About Nicky

Nicky’s 30+ years of experience educating community college students give him vital insights into the impact of Board decisions.

 

I have served as an elected Trustee on the Peralta Community College Board since 2004 representing the cities of Berkeley, Albany and Oakland.

I was hired into the De Anza College political science department as a full-time faculty member in 1989. I have had the honor of teaching thousands of students how to use the tools of democracy and community organizing to improve their lives and their communities.

We documented the extraordinary stories of some of these students through our faculty union’s “Stories Project,” all shot and edited by amazing student interns, including our principal film maker Wamuyu Kaigwa.

 

The classes I teach include American Politics, Race and Politics, Political Theory, Introduction to Community Organizing, and Social Justice Movements.

As a member of the Foothill-De Anza Faculty Association Executive Council I co-founded our union’s student internship program and helped guide this project towards numerous local and statewide victories, including wins to raise the minimum wage, fund affordable housing, and empower students through structural reforms and electoral victories.

I have also extended my work statewide with the Faculty Association for the California Community Colleges (FACCC). There I chair FACCC’s BIPOC committee and previously led the FACCC Student Engagement Taskforce, was treasurer of the FACCC Political Action Committee, and chaired the FACCC PAC Faculty Trustee Task Force.

I served several terms as the Secretary and Membership Chair of the Asian Pacific Islander Trustee and Administrator Association (APITA).
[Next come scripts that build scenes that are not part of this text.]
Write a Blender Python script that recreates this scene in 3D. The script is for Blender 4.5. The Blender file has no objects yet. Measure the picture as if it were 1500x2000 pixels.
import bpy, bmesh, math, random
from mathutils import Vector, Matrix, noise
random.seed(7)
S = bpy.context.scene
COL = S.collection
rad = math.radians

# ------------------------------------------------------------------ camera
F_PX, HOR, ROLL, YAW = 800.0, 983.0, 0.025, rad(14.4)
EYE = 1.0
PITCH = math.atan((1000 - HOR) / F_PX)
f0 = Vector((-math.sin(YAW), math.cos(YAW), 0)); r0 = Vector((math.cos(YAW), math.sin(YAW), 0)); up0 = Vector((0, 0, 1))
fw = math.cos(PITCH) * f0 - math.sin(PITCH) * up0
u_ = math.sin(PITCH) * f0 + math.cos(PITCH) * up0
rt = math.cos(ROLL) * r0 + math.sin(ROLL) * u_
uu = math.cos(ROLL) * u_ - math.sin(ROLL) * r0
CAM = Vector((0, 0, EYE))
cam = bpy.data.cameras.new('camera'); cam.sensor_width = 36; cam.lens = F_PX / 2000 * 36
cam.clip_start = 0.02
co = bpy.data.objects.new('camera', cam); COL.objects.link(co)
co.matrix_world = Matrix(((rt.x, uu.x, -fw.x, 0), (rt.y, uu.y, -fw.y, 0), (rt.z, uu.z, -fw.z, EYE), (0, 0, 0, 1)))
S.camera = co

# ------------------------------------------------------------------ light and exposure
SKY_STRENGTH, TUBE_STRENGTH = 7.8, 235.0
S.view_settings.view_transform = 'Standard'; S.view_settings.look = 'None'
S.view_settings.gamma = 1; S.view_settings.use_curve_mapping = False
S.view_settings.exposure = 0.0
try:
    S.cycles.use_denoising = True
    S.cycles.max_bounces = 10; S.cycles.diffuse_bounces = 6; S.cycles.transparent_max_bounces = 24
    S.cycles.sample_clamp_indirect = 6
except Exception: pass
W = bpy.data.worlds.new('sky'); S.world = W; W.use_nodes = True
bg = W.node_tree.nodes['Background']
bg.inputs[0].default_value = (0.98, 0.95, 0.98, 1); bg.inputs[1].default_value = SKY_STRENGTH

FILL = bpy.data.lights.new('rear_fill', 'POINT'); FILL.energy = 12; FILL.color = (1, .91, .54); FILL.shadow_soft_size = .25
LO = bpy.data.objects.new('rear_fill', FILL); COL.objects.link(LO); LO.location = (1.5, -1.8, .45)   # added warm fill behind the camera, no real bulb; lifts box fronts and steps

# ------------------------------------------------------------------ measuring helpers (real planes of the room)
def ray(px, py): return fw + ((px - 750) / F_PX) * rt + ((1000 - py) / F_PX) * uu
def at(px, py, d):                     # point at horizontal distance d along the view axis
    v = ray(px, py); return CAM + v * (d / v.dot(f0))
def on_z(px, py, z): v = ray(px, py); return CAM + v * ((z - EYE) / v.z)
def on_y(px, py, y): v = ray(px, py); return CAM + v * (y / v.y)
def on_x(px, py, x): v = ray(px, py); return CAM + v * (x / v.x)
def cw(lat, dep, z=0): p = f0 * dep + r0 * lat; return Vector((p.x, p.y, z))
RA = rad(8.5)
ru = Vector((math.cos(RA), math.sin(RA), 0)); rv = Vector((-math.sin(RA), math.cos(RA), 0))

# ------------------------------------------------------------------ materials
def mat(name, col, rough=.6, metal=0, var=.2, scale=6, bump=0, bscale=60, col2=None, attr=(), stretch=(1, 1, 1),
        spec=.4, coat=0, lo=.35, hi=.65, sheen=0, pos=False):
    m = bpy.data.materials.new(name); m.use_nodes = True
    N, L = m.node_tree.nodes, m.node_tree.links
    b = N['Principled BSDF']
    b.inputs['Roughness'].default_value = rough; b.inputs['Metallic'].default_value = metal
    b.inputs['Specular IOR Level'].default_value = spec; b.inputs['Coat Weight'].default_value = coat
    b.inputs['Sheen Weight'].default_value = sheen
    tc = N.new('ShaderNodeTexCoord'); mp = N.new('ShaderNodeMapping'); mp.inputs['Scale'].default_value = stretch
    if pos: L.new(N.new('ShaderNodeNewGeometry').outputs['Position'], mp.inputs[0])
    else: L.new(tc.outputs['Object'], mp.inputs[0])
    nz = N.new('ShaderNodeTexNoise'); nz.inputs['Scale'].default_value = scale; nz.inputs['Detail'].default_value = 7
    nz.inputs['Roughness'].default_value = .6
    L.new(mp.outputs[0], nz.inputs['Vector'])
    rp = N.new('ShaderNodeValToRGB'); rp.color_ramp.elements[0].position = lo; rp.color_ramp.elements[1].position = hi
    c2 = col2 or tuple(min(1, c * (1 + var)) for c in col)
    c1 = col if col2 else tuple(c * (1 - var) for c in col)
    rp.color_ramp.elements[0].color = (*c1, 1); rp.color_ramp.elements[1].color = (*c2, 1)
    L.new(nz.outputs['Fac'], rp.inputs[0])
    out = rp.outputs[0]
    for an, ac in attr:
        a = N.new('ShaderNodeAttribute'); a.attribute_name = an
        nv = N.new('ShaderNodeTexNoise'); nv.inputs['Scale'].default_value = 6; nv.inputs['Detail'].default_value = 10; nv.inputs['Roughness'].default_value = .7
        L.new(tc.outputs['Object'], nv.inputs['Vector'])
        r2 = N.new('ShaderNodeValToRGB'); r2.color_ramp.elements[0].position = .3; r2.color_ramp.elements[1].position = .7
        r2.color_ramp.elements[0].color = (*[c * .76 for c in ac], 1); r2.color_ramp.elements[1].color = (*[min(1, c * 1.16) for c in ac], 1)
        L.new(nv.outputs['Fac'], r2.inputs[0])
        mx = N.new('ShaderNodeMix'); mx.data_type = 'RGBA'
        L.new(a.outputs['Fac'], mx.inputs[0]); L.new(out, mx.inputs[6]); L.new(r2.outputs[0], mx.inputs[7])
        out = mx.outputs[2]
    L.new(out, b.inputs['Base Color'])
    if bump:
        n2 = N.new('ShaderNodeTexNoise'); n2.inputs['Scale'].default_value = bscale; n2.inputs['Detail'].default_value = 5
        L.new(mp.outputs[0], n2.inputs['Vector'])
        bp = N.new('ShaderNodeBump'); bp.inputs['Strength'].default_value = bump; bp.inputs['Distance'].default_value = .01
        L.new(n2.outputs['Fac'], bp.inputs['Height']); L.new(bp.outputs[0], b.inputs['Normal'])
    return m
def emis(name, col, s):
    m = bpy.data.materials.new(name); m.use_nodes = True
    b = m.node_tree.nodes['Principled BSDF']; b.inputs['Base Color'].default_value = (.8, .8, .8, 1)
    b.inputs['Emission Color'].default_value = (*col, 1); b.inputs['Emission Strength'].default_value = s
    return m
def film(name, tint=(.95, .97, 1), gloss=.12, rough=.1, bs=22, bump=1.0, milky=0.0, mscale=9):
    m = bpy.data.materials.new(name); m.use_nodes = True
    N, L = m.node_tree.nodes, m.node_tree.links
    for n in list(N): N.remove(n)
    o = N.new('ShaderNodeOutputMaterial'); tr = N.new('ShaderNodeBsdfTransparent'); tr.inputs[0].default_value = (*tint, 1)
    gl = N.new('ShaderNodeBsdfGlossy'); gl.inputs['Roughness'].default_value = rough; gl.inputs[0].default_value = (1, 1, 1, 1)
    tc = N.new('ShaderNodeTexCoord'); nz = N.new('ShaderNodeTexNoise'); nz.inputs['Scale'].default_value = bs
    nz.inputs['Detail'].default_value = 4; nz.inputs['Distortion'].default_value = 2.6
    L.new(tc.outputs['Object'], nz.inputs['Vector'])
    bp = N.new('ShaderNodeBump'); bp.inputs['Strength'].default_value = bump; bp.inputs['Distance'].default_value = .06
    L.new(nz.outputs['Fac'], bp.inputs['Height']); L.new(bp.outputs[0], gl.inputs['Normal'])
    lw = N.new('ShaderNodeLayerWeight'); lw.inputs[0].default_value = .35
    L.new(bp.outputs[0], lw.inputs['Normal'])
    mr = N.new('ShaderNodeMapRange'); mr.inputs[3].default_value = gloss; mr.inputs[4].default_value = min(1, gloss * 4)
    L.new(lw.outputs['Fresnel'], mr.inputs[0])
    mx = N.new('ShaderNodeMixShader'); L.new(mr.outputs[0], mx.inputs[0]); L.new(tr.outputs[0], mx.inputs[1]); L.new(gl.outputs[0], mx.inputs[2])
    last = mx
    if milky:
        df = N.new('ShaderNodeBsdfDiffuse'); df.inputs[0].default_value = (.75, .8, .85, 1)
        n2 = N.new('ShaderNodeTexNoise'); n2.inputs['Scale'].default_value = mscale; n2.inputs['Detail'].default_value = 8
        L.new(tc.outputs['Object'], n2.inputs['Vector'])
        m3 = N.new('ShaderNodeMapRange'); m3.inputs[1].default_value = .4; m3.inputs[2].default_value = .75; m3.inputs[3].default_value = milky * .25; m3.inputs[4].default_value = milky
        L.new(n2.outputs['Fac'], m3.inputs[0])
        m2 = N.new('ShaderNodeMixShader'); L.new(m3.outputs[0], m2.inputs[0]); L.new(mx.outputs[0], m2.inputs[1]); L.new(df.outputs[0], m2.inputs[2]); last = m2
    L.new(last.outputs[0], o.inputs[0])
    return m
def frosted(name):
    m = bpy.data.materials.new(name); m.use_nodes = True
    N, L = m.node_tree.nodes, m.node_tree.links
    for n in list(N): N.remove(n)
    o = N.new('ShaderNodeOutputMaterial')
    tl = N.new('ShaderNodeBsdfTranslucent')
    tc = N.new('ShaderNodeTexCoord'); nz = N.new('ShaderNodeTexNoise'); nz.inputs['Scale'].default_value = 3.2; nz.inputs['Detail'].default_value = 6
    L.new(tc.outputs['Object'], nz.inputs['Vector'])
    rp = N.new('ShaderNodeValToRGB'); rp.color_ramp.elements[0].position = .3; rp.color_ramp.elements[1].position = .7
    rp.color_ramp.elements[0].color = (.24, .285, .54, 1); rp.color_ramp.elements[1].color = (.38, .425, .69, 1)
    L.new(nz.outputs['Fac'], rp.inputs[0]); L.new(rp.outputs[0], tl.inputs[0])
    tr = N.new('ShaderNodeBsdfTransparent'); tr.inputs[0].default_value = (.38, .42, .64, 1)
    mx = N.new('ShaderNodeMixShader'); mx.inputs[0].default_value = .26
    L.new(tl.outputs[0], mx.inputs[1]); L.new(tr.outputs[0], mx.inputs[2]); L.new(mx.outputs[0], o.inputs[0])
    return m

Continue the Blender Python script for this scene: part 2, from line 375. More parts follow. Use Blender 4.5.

Other statewide work includes founding and directing the California Campus Camp, a statewide civic engagement and community organizing training program for community college students, faculty and staff.

I’ve been extraordinarily privileged in my life to work with so many amazing people— students, colleagues, working people, community leaders. This photo was from one of our statewide training camps for the program that became The California Campus Camp, based on the WellstoneTriangle model of community empowerment.

My ethic of service and philosophy of grassroots and democratic political empowerment has its origins in my youth and formative years. My early childhood in the deep south of the early 1960s was an experience of profound racism. My immigrant family had no local connections and the long history of U.S. immigration laws explicitly excluding people of Chinese heritage contributed to the racial isolation and ostracism I and my family experienced. I was one of just three children of color at my elementary school, the other two being my brothers. When my family later moved to Southern California, life at school improved, even as my family of origin fell apart. I was yearning for a very different world, but as a young person I did not know how to make that happen.

Following high school, in 1977 I attended Carleton College in Northfield, Minnesota as a William Carleton Scholar, along with a very generous package of financial support. At Carleton for the first time in my life I was immersed in a culture of social justice organizing where I began to understand how to transform social problems into opportunities for community improvement.

I met my political mentor Paul Wellstone, who later went on to become a progressive United States Senator. He pioneered a model of grassroots leadership development now known as The Wellstone Triangle— a combination of grassroots community organizing, progressive public policy, and electoral organizing focussed not just on winning elections, but also on building the capacity of regular people to advocate for themselves. In 2001, I was a Senate Fellow in Paul’s DC Senate Office. Three years later, after Paul’s sudden and tragic death along with his wife and daughter, I was first elected to the Peralta Board.

Somewhere along the way, while eventually earning Ph.D. and JD degrees from the UC Berkeley School of Law, I also worked for the People’s Law Office, the National Center for Youth Law, the Asian Law Caucus, and the Marin Fair Housing Center.

I grew up in a large immigrant family. I love spending time with my 91 year-old mother who still lives independently.

I’ve been a Bay-Area resident for 40+ years, and now live in a co-housing community in Berkeley with my wife Jude and our daughter Dana. Our son Corey recently completed his master’s degree in Music at Cal State Los Angeles.